→ Information supplied

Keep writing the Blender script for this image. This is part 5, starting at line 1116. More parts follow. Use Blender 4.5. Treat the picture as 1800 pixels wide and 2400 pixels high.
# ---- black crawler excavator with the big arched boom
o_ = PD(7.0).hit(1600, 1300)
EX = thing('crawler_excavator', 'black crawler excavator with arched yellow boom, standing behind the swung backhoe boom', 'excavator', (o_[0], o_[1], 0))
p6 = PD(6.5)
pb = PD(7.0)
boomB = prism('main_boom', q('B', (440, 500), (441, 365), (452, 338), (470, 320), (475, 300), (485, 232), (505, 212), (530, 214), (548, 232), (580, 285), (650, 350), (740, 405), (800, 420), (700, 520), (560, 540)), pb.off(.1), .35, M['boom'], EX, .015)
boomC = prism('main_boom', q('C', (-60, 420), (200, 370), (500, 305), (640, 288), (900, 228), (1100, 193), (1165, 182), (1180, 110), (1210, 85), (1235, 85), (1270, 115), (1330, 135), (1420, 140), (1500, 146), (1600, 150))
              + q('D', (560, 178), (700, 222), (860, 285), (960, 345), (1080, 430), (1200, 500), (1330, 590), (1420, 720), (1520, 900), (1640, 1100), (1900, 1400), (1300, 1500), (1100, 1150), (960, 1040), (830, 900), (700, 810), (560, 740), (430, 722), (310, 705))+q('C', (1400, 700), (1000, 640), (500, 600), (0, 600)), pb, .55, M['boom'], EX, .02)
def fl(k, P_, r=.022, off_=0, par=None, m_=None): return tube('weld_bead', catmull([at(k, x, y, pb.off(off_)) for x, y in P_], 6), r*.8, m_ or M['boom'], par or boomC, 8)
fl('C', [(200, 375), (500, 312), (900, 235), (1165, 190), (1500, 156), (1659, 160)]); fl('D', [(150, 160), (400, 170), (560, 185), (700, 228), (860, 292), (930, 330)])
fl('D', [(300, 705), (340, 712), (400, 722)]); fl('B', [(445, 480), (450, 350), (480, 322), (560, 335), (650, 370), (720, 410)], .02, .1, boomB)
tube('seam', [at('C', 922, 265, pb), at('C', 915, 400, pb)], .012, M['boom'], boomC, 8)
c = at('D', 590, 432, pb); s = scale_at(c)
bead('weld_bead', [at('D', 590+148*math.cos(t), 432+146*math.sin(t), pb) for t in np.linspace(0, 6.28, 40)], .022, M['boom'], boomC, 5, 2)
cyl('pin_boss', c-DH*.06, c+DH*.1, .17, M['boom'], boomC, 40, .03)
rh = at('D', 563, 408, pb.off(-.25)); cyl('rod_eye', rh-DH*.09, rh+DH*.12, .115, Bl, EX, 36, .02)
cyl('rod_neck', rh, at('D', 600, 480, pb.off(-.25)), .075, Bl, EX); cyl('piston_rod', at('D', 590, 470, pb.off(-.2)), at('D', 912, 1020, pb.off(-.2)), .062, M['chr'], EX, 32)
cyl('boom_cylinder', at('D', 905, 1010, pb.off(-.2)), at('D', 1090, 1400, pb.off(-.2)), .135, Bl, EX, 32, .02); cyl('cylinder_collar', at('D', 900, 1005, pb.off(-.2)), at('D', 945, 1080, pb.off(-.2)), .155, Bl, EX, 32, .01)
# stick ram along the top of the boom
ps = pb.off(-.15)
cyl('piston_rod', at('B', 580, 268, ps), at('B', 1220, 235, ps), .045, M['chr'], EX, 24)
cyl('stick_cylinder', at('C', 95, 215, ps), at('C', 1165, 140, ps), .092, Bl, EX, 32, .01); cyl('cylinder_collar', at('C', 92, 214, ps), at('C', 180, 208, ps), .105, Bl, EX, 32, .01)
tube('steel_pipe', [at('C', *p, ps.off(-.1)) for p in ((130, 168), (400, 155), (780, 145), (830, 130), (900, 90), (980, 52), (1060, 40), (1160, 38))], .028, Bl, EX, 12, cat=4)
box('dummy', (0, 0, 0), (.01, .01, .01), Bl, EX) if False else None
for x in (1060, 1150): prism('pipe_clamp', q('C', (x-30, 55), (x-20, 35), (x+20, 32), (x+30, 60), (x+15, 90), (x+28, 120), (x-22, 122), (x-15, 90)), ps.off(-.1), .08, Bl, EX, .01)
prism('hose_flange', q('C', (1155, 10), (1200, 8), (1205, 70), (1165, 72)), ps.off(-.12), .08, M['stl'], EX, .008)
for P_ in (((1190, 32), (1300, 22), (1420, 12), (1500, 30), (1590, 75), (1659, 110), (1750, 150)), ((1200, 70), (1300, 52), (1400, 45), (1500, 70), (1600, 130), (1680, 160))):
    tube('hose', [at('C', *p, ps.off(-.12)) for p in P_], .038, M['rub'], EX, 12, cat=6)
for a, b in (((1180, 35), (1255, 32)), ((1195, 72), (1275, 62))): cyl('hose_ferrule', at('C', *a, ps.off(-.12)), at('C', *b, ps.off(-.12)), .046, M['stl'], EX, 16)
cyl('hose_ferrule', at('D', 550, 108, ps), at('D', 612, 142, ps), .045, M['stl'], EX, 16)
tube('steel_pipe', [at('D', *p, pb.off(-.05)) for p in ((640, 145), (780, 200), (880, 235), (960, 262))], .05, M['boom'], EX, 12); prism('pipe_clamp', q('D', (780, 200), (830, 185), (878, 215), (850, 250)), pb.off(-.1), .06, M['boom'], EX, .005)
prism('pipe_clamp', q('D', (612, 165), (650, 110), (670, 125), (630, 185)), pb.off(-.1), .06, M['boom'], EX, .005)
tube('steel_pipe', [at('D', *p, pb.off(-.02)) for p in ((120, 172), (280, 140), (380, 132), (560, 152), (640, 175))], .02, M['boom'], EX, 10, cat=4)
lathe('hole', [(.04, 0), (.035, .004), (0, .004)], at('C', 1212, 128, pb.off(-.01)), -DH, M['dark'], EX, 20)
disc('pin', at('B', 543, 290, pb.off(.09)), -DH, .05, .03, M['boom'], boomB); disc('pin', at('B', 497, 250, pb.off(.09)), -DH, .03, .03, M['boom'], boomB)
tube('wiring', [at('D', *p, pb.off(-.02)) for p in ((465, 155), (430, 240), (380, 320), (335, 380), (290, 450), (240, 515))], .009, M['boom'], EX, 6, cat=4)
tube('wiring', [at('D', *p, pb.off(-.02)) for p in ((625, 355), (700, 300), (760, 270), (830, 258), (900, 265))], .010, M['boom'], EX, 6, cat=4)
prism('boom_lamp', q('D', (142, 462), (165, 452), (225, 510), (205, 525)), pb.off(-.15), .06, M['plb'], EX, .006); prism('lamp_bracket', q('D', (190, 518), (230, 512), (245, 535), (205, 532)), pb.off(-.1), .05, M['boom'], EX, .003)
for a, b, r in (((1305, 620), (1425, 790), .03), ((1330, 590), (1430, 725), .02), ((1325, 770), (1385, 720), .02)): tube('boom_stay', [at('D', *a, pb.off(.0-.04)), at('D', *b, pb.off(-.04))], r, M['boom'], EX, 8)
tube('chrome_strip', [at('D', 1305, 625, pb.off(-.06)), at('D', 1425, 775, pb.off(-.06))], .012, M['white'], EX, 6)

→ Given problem
Write out the data again, exactly and in full.

→ Response
Keep writing the Blender script for this image. This is part 5, starting at line 1116. More parts follow. Use Blender 4.5. Treat the picture as 1800 pixels wide and 2400 pixels high.
# ---- black crawler excavator with the big arched boom
o_ = PD(7.0).hit(1600, 1300)
EX = thing('crawler_excavator', 'black crawler excavator with arched yellow boom, standing behind the swung backhoe boom', 'excavator', (o_[0], o_[1], 0))
p6 = PD(6.5)
pb = PD(7.0)
boomB = prism('main_boom', q('B', (440, 500), (441, 365), (452, 338), (470, 320), (475, 300), (485, 232), (505, 212), (530, 214), (548, 232), (580, 285), (650, 350), (740, 405), (800, 420), (700, 520), (560, 540)), pb.off(.1), .35, M['boom'], EX, .015)
boomC = prism('main_boom', q('C', (-60, 420), (200, 370), (500, 305), (640, 288), (900, 228), (1100, 193), (1165, 182), (1180, 110), (1210, 85), (1235, 85), (1270, 115), (1330, 135), (1420, 140), (1500, 146), (1600, 150))
              + q('D', (560, 178), (700, 222), (860, 285), (960, 345), (1080, 430), (1200, 500), (1330, 590), (1420, 720), (1520, 900), (1640, 1100), (1900, 1400), (1300, 1500), (1100, 1150), (960, 1040), (830, 900), (700, 810), (560, 740), (430, 722), (310, 705))+q('C', (1400, 700), (1000, 640), (500, 600), (0, 600)), pb, .55, M['boom'], EX, .02)
def fl(k, P_, r=.022, off_=0, par=None, m_=None): return tube('weld_bead', catmull([at(k, x, y, pb.off(off_)) for x, y in P_], 6), r*.8, m_ or M['boom'], par or boomC, 8)
fl('C', [(200, 375), (500, 312), (900, 235), (1165, 190), (1500, 156), (1659, 160)]); fl('D', [(150, 160), (400, 170), (560, 185), (700, 228), (860, 292), (930, 330)])
fl('D', [(300, 705), (340, 712), (400, 722)]); fl('B', [(445, 480), (450, 350), (480, 322), (560, 335), (650, 370), (720, 410)], .02, .1, boomB)
tube('seam', [at('C', 922, 265, pb), at('C', 915, 400, pb)], .012, M['boom'], boomC, 8)
c = at('D', 590, 432, pb); s = scale_at(c)
bead('weld_bead', [at('D', 590+148*math.cos(t), 432+146*math.sin(t), pb) for t in np.linspace(0, 6.28, 40)], .022, M['boom'], boomC, 5, 2)
cyl('pin_boss', c-DH*.06, c+DH*.1, .17, M['boom'], boomC, 40, .03)
rh = at('D', 563, 408, pb.off(-.25)); cyl('rod_eye', rh-DH*.09, rh+DH*.12, .115, Bl, EX, 36, .02)
cyl('rod_neck', rh, at('D', 600, 480, pb.off(-.25)), .075, Bl, EX); cyl('piston_rod', at('D', 590, 470, pb.off(-.2)), at('D', 912, 1020, pb.off(-.2)), .062, M['chr'], EX, 32)
cyl('boom_cylinder', at('D', 905, 1010, pb.off(-.2)), at('D', 1090, 1400, pb.off(-.2)), .135, Bl, EX, 32, .02); cyl('cylinder_collar', at('D', 900, 1005, pb.off(-.2)), at('D', 945, 1080, pb.off(-.2)), .155, Bl, EX, 32, .01)
# stick ram along the top of the boom
ps = pb.off(-.15)
cyl('piston_rod', at('B', 580, 268, ps), at('B', 1220, 235, ps), .045, M['chr'], EX, 24)
cyl('stick_cylinder', at('C', 95, 215, ps), at('C', 1165, 140, ps), .092, Bl, EX, 32, .01); cyl('cylinder_collar', at('C', 92, 214, ps), at('C', 180, 208, ps), .105, Bl, EX, 32, .01)
tube('steel_pipe', [at('C', *p, ps.off(-.1)) for p in ((130, 168), (400, 155), (780, 145), (830, 130), (900, 90), (980, 52), (1060, 40), (1160, 38))], .028, Bl, EX, 12, cat=4)
box('dummy', (0, 0, 0), (.01, .01, .01), Bl, EX) if False else None
for x in (1060, 1150): prism('pipe_clamp', q('C', (x-30, 55), (x-20, 35), (x+20, 32), (x+30, 60), (x+15, 90), (x+28, 120), (x-22, 122), (x-15, 90)), ps.off(-.1), .08, Bl, EX, .01)
prism('hose_flange', q('C', (1155, 10), (1200, 8), (1205, 70), (1165, 72)), ps.off(-.12), .08, M['stl'], EX, .008)
for P_ in (((1190, 32), (1300, 22), (1420, 12), (1500, 30), (1590, 75), (1659, 110), (1750, 150)), ((1200, 70), (1300, 52), (1400, 45), (1500, 70), (1600, 130), (1680, 160))):
    tube('hose', [at('C', *p, ps.off(-.12)) for p in P_], .038, M['rub'], EX, 12, cat=6)
for a, b in (((1180, 35), (1255, 32)), ((1195, 72), (1275, 62))): cyl('hose_ferrule', at('C', *a, ps.off(-.12)), at('C', *b, ps.off(-.12)), .046, M['stl'], EX, 16)
cyl('hose_ferrule', at('D', 550, 108, ps), at('D', 612, 142, ps), .045, M['stl'], EX, 16)
tube('steel_pipe', [at('D', *p, pb.off(-.05)) for p in ((640, 145), (780, 200), (880, 235), (960, 262))], .05, M['boom'], EX, 12); prism('pipe_clamp', q('D', (780, 200), (830, 185), (878, 215), (850, 250)), pb.off(-.1), .06, M['boom'], EX, .005)
prism('pipe_clamp', q('D', (612, 165), (650, 110), (670, 125), (630, 185)), pb.off(-.1), .06, M['boom'], EX, .005)
tube('steel_pipe', [at('D', *p, pb.off(-.02)) for p in ((120, 172), (280, 140), (380, 132), (560, 152), (640, 175))], .02, M['boom'], EX, 10, cat=4)
lathe('hole', [(.04, 0), (.035, .004), (0, .004)], at('C', 1212, 128, pb.off(-.01)), -DH, M['dark'], EX, 20)
disc('pin', at('B', 543, 290, pb.off(.09)), -DH, .05, .03, M['boom'], boomB); disc('pin', at('B', 497, 250, pb.off(.09)), -DH, .03, .03, M['boom'], boomB)
tube('wiring', [at('D', *p, pb.off(-.02)) for p in ((465, 155), (430, 240), (380, 320), (335, 380), (290, 450), (240, 515))], .009, M['boom'], EX, 6, cat=4)
tube('wiring', [at('D', *p, pb.off(-.02)) for p in ((625, 355), (700, 300), (760, 270), (830, 258), (900, 265))], .010, M['boom'], EX, 6, cat=4)
prism('boom_lamp', q('D', (142, 462), (165, 452), (225, 510), (205, 525)), pb.off(-.15), .06, M['plb'], EX, .006); prism('lamp_bracket', q('D', (190, 518), (230, 512), (245, 535), (205, 532)), pb.off(-.1), .05, M['boom'], EX, .003)
for a, b, r in (((1305, 620), (1425, 790), .03), ((1330, 590), (1430, 725), .02), ((1325, 770), (1385, 720), .02)): tube('boom_stay', [at('D', *a, pb.off(.0-.04)), at('D', *b, pb.off(-.04))], r, M['boom'], EX, 8)
tube('chrome_strip', [at('D', 1305, 625, pb.off(-.06)), at('D', 1425, 775, pb.off(-.06))], .012, M['white'], EX, 6)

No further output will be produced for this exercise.